A new global study from IBM shows there has been a drastic shift in business needs as only 3% of respondents reported using a single private or public cloud in 2021, down from 29% in 2019 – establishing hybrid cloud as the dominant IT architecture.
The global study, conducted by IBM Institute for Business Value (IBV) in cooperation with Oxford Economics, surveyed almost 7,200 C-suite executives across 28 industries and 47 countries.
The findings indicate that the cloud market has entered the hybrid, multicloud era and concerns around vendor lock-in, security, compliance and interoperability remain paramount.
The study found:
Cyber threats are at an all-time high
* Infrastructure complexity is creating cracked doors that cybercriminals are exploiting.
* Yet, surprisingly more than a third of respondents did not indicate improving cybersecurity and reducing security risks are among their largest business and IT investments.
* At the same time, 80% said data security being embedded throughout the cloud architecture is important or extremely important, in most cases, to successful digital initiatives.
Companies are denouncing vendor lock-in
* Nearly 79% of respondents said workloads being completely portable with no vendor lock-in is important or extremely important to the success of their digital initiatives.
* Nearly 69% of respondents said vendor lock-in is a significant obstacle to improving business performance in most or all parts of their cloud estate.
Public cloud adoption is evolving towards industry clouds
Nearly 70% of respondents in the government and financial services sectors cited industry-related regulatory compliance as an obstacle to the business performance of their cloud estate.
“In the beginning of their cloud journey, many companies dabbled with several different clouds that created complexity and disconnected piece parts, potentially opening them up to major security threats,” says Howard Boville, head of IBM Cloud Platform.
“Today’s finding reiterate that security, governance and compliance tools must run across multiple clouds and be embedded throughout hybrid cloud architectures from the onset for digital transformations to be successful.”
The study revealed that enterprises need to assess how they use the cloud in terms of adoption, velocity, migration, speed, and cost savings opportunity.
Other recommendations include:
* Focus on security and privacy – determine where your critical workloads reside and scrutinize who and what has access to them. Regularly test that security controls and privacy policies are being adhered to, but also that improperly configured assets and software vulnerabilities are being promptly addressed.

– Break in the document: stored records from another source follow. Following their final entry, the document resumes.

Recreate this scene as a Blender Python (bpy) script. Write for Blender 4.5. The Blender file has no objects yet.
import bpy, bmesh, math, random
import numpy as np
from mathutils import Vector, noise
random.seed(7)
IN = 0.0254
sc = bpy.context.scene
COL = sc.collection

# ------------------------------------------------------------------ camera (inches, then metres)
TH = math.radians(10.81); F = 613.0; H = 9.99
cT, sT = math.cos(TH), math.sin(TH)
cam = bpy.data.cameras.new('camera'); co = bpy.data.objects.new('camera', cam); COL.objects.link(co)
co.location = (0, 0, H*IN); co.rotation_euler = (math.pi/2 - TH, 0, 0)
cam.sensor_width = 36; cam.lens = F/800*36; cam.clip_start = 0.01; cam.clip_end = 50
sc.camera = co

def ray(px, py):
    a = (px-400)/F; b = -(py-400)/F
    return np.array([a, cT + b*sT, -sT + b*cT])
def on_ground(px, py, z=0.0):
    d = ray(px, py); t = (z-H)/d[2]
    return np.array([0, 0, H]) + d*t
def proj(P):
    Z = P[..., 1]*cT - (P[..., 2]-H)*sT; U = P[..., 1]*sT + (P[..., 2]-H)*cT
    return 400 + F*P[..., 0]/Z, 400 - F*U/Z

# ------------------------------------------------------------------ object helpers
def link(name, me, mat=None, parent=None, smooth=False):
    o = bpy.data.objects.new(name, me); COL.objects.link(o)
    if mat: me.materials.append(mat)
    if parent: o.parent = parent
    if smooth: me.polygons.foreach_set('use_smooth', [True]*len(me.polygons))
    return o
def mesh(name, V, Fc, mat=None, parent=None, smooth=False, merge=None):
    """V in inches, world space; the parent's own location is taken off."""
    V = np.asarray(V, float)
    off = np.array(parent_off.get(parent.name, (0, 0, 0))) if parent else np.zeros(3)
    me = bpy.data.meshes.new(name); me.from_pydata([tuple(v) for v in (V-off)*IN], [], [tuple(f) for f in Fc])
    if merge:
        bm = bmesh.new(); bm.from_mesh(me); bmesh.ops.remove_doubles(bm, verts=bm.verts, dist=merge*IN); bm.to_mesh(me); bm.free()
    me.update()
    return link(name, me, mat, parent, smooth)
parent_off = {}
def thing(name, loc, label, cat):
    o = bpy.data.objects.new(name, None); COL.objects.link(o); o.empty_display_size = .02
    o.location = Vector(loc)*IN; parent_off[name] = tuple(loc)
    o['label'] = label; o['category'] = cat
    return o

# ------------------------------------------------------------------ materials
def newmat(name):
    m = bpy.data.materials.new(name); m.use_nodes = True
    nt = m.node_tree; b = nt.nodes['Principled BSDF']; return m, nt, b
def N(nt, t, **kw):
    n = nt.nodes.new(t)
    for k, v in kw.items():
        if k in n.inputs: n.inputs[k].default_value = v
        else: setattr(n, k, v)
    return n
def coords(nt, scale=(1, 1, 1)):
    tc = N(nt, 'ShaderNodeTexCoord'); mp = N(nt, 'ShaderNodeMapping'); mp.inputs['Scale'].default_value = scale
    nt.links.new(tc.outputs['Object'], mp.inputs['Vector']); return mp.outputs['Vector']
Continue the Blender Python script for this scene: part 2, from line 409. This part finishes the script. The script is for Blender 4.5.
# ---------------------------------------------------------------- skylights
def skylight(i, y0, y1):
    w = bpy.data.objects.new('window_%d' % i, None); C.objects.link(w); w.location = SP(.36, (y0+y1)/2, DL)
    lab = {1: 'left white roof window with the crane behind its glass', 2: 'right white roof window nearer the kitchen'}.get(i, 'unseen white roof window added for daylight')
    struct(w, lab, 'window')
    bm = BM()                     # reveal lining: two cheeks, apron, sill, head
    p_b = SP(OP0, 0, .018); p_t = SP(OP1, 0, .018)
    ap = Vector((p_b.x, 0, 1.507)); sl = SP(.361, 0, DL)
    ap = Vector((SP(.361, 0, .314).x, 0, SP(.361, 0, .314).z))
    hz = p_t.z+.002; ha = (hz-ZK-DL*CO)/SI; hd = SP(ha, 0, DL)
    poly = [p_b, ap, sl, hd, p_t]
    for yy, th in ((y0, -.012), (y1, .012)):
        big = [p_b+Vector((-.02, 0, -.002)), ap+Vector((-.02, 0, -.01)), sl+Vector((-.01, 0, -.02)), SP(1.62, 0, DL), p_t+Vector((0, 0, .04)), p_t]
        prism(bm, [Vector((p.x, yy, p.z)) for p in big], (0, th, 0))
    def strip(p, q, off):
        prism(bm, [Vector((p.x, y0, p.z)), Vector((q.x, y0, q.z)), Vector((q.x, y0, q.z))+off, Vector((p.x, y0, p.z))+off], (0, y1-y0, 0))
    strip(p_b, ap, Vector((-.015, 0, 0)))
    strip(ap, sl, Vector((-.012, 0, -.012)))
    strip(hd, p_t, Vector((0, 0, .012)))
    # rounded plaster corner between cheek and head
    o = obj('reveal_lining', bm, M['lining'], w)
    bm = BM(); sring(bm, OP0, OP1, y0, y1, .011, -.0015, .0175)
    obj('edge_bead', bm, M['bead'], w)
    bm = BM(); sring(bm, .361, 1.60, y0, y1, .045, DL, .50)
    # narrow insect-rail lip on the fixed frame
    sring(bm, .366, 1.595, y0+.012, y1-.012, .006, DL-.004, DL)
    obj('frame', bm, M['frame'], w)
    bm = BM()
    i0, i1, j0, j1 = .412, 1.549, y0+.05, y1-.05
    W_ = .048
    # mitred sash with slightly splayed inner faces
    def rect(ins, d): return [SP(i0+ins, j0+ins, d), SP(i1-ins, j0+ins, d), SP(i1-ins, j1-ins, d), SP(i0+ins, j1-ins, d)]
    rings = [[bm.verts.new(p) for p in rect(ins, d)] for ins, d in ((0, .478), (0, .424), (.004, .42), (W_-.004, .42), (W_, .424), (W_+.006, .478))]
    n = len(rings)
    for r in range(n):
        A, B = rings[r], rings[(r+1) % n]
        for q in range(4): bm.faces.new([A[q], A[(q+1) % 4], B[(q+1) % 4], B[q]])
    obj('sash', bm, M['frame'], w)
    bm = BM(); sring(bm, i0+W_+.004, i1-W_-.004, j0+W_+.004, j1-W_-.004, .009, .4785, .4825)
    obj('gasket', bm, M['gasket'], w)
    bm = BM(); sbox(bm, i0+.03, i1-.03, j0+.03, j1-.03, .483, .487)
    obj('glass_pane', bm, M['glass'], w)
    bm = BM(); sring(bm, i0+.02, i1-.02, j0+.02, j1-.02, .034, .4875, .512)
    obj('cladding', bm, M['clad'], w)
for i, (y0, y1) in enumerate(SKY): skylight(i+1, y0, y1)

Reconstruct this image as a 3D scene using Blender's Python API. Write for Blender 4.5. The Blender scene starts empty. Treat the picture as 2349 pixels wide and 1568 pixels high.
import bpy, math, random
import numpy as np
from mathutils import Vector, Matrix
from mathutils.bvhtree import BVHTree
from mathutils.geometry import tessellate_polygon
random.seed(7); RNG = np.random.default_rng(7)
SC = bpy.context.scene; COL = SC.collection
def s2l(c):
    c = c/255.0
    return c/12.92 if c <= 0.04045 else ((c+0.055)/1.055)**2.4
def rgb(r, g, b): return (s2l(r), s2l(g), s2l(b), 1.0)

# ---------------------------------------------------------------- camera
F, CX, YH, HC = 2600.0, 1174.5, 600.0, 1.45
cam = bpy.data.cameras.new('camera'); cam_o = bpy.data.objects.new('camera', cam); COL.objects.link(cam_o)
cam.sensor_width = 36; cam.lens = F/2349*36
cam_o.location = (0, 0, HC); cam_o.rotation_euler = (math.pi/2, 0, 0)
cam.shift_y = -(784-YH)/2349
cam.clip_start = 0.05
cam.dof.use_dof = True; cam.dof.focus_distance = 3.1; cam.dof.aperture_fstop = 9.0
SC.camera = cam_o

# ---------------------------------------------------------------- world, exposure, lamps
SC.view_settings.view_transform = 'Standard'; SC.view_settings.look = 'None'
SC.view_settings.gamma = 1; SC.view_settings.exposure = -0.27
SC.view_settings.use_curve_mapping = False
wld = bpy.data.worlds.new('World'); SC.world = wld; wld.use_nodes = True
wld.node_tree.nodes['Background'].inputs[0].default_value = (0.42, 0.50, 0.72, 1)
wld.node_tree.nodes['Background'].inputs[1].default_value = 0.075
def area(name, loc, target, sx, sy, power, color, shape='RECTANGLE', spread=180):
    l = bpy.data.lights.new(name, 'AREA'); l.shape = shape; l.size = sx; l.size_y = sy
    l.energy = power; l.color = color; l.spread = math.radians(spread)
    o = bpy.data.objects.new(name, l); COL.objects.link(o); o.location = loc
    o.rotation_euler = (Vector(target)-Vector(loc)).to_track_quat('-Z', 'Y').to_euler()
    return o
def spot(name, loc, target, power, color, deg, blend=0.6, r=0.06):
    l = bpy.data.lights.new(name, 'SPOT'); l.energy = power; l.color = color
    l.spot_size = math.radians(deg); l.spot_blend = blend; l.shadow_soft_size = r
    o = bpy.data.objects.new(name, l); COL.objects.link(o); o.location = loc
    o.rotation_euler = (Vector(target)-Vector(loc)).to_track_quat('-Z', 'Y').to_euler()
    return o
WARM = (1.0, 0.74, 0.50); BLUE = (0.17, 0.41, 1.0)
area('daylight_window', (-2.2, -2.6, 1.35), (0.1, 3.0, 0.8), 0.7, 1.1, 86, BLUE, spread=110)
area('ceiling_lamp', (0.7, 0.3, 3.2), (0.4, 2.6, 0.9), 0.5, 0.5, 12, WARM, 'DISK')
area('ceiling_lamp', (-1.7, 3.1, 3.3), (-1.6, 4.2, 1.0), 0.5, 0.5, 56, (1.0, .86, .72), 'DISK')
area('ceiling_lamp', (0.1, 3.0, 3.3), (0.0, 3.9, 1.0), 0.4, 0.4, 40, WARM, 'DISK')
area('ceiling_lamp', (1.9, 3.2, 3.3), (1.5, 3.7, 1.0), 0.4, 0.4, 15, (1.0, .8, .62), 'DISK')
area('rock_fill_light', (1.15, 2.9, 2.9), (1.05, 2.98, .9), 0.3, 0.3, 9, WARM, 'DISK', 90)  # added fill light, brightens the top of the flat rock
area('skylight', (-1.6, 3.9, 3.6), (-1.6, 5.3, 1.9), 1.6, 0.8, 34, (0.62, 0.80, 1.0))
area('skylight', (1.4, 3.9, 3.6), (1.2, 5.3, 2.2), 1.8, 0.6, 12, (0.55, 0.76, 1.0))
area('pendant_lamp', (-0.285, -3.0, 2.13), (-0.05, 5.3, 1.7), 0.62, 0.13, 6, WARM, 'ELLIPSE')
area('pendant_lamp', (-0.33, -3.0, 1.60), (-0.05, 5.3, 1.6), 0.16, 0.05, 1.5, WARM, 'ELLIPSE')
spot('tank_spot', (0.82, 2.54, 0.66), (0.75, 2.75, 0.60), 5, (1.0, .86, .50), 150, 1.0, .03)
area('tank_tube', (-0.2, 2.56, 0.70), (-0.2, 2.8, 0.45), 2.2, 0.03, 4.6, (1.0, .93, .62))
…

* Ask which workloads should move to the cloud – take inventory of the IT environment to successfully determine which workloads and applications will yield the most value in the cloud and which are better suited to stay on-premises.
* Make data work for you – analyse workloads using AI driven tools and best practices to determine where and how to put them in the right place for the right reason.
* Set a tactical approach – address the technology trade-offs, such as selecting the best approach to modernise specific applications and manage important issues like security, governance, and disaster recovery.
* Determine the right team – put a cross-disciplinary team of people to work rethinking how your enterprise creates value for its customers.